Selahattin Demirtaş, SEGBİS'le bağlandığı duruşmada dokuz gün boyunca savunma yaptı. Demirtaş'ın gün gün savunmasının tam metni şöyle:

BİRİNCİ GÜN:

7 yıllık tutukluluğum boyunca ilk savunmamı veriyorum. Bundan öncekiler savunmam değil tutukluluk incelemeleri ve isnat edilen suçlara ilişkin kısa ve bu bağlamdaki savunmalardı. Davaya ilişkin ilk defa savunma yapıyorum. Ben savunmamı siz mahkemeye değil halka sunuyorum. Dokuz yıllık kumpasa vereceğim savunmam kaç gün sürer bilmiyorum. Mahkeme sözümü kesmediği ve tutanağa geçirdiği sürece savunma yapacağım. Hakkımdaki suçlamaların tamamı mitinglerdeki basın açıklamalarında yaptığım konuşmalardır. Bu hukuki bir yargılama değil, bir siyasi intikam davasıdır. Yargılanan diğer arkadaşlar da benzer durumda ama şu an bana yöneltilen konuşmalar hakkında savunma yapacağım.

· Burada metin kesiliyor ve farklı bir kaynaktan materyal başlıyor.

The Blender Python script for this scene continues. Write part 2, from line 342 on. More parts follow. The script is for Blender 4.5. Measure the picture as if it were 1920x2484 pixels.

(Soylu'nun Sırrı Sakık a dünkü 'terör' konuşmasını hatırlatarak)

Ne terörü bunun adı savaştır, savaş değil diyorsa iç hukuku hatırlatırım. Yasaya göre teslim ol çağrısı yapılır, uygulamazsa sivil hakkı tehlike atmayacak şekilde müdahale edebilir, Süleyman Soylu sen bunu bilmiyor musun? Barış için ne gerekiyorsa yapmaya hazırız yeter ki eşit özgür yaşayabilelim. Milliyetçilik gazına getirerek bayrak asanlar, o operasyonlara gönderenler siz sorumlusunuz. DEM Parti 'Askerleri dağa göndereceğinize, Kürt gençlerinin dağa çıkmasına zemin hazırlayacağınıza 'gelin tecriti yıkalım' diyor. Biz barış siz siyasetçiyiz. Barış nasıl olacakmış? Teslim olarak. Teslim olmanın barış olduğu nerede görülmüş? Teslim olmak teslim olmaktır. Hepimiz Türk resmi ideolojisine teslim olacakmışız. Gelin siz 'Kürdüz' deyin öyleyse.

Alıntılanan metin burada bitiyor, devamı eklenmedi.